このトラウマの多い季節に【杏子 お盆開け】
by あしきょう
考えてみたら夏にはトラウマしかない。ほかの季節よりも、とりわけ恋の切なくて苦しい思い出が多いかもしれない。
だから夏が来ると思い出してしまうことや考え込んでしまうことがある。ワタシにとってあまり心地良い季節ではない。
気候やイベントに刺激をされて蘇る記憶や悶々とした気持ちも多く、夏の夕暮れはちょっと切ない。
夏休みで彼もワタシもあちこち飛び回っているから、そういえば1か月ほど会っていない。次に会うのはさらに1か月後の話だ。
だけどふと考えたら、このトラウマの多い季節を、彼と過ごさずに済んで良かったのかもしれないとも思った。
ワタシは過去のいろいろに向き合い頭の中に転がる記憶を整理する時間を持てたし、あるいは新たなトラウマを重ねずに済んだとも言えるだろう。
先日友人が仕事で偶然、ワタシの過去の人に会ったらしい。もう7,8年も前にワタシを惑わせたその人は、友人に向かって「杏子ちゃんは元気ですか?今何してるんですかね」と訊いたらしい。

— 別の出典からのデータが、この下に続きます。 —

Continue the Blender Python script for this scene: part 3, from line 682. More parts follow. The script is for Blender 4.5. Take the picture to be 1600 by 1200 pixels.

その話を聞いて、ワタシは一瞬だけ顔から血の気が引いたのを感じたけれど、すぐさまLINEの画面に「www」を思わず連打していた。キッチンで肉を煮込みながら、反り返って爆笑した。
一体どの面下げてそんなこと言ってるんだろー!www
LINEに打ったそのセリフは心からの本音だったし、何より、そのように自然に笑い飛ばせた自分にちょっとほっとした。ワタシの中で、彼はちゃんと過去の人になったんだな、と確認することができた。
4,5年前に一度だけ彼と職場で遭遇してしまったときに、ものすごくショッキングだったため、しばらく過呼吸気味になって、同期にえらく心配された。
以来ずっと彼と遭遇しないように気をつけていたけれど、きっと今ならうっかり会ってしまってももう大丈夫だろう。あっけらかんと近況報告できる自信が出た。
それにしても、向こうはもうこちらのことなんか忘れてるかと思っていた。一瞬血の気が引いたというのは、正直そのように近況を尋ねられるとは思っていなくて驚いたからだ。
そんなふうに覚えているのだったら、言ってやりたいこともいくつかあるけれど、今となってはその種の怒りや恨みすらただ静かにリリースしたいとワタシは願っている。